Jean-Luc Parant écrit le livre qui parle à tout amateur de tels objets dont parfois ses bibliothèques débordent. Qui n’a pas acheté de livres en se promettant de lire plus tard mais qui — faute de temps — dorment encore dans l’attente de leur propriétaire à la fois prévoyant et imprévoyant ?
C’est bien à ses semblables frères et soeurs qu’il adresse sa complainte : “Ma bibliothèque aux milliers de livres, ce sont les milliers de tours de soleil que je ne pourrai pas faire sans m’être consumé avant le centième tour, et n’avoir lu que le dixième”.

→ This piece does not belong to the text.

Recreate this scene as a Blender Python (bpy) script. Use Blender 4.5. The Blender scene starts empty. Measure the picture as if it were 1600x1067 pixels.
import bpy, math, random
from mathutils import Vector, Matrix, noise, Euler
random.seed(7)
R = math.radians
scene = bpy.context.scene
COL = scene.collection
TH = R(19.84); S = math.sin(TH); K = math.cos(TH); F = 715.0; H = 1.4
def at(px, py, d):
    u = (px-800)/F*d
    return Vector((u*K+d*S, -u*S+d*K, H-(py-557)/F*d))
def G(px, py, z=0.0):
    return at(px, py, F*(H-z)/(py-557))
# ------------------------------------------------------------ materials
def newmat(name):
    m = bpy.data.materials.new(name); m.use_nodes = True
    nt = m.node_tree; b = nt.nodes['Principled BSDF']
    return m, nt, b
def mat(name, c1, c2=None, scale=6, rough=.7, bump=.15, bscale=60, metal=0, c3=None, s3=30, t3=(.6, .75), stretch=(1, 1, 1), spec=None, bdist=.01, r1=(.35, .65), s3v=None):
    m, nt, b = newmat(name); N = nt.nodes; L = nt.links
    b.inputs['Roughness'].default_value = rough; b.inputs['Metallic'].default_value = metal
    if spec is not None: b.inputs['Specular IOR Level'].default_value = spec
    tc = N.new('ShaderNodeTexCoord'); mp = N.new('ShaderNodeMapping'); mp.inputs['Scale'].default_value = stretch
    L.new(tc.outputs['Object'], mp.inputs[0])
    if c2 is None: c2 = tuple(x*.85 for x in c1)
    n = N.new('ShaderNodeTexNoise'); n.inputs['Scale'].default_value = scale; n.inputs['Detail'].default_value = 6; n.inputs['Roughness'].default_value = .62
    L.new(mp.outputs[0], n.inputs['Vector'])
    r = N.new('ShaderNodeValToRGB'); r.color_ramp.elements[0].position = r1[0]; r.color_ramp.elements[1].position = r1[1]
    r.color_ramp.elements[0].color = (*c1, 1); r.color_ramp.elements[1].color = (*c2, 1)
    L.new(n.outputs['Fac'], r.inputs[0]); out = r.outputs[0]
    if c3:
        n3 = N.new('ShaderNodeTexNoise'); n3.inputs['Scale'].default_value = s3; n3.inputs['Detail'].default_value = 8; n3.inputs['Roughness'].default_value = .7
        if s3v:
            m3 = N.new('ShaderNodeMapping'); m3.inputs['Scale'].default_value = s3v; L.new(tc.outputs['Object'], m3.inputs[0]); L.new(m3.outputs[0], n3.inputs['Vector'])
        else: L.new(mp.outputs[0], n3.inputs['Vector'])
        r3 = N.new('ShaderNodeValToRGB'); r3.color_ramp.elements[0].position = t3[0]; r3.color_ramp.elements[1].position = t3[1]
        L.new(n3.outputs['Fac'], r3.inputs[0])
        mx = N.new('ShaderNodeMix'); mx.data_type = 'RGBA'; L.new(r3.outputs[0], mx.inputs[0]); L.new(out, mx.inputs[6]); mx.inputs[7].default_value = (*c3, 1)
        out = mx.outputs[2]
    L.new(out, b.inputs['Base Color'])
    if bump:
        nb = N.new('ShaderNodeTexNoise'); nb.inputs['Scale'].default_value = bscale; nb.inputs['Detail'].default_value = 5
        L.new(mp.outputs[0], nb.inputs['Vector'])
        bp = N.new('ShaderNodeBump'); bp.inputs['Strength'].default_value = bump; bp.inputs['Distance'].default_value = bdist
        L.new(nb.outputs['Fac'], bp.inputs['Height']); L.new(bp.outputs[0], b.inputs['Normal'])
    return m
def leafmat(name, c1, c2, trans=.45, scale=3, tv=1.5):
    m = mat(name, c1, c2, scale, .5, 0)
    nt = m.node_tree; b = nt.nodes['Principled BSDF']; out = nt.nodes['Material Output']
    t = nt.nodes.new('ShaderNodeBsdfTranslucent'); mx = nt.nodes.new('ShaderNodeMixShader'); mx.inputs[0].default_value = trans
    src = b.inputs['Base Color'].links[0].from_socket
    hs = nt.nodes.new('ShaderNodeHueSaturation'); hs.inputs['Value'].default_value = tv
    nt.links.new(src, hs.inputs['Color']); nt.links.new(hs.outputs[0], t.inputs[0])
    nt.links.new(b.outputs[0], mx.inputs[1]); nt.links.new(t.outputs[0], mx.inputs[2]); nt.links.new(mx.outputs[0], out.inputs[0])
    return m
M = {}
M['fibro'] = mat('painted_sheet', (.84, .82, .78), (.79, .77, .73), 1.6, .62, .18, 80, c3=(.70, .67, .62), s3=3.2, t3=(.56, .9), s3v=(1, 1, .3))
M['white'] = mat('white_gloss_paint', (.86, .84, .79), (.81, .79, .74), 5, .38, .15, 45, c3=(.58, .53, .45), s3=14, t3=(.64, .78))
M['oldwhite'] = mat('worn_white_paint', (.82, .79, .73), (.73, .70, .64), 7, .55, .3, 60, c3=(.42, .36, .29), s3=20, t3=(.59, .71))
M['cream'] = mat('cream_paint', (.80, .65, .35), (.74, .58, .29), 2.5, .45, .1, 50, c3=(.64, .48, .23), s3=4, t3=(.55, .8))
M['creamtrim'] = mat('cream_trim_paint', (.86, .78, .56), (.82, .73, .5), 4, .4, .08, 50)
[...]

Néanmoins, même les “muets” ne sont pas inutiles : grâce à eux, écrit Parant, “je vivrai plus longtemps : un livre et un instant de plus, mille livres et mille instants à vivre en plus.“
Preuve qu’une telle accumulation donne une sorte d’éternité (certes provisoire) à l’existence.
Sondant de telles richesses, l’auteur faute d’aller plus loin peut déjà les caresser du regard pour se rassurer. Ils ont plus d’effet sur lui que tous les astres de l’univers.
Ils ne sont pas pour rien jusque dans leurs empilements sur la nature obsessionnelle, répétitive et envahissante d’une oeuvre où visible et invisible s’imbriquent.
Si bien que, comme beaucoup de ses potentiels lecteurs, l’auteur commet une belle erreur suprême : toute bibliothèque dans son paradoxal réduit (de diverses dimensions) reste moins la réduction que l’augmentation du monde.
Pour Parant, et à côté de ses fameuses boules, de tels rectangles ne comptent donc en rien pour des prunes.
jean-paul gavard-perret
Jean-Luc Parant, Dans ma bibliothèque, Illustrations de Jean-Marie Queneau, Fata Morgana, Fontfroide le Haut, 2021, 96, p. — 16,00 €.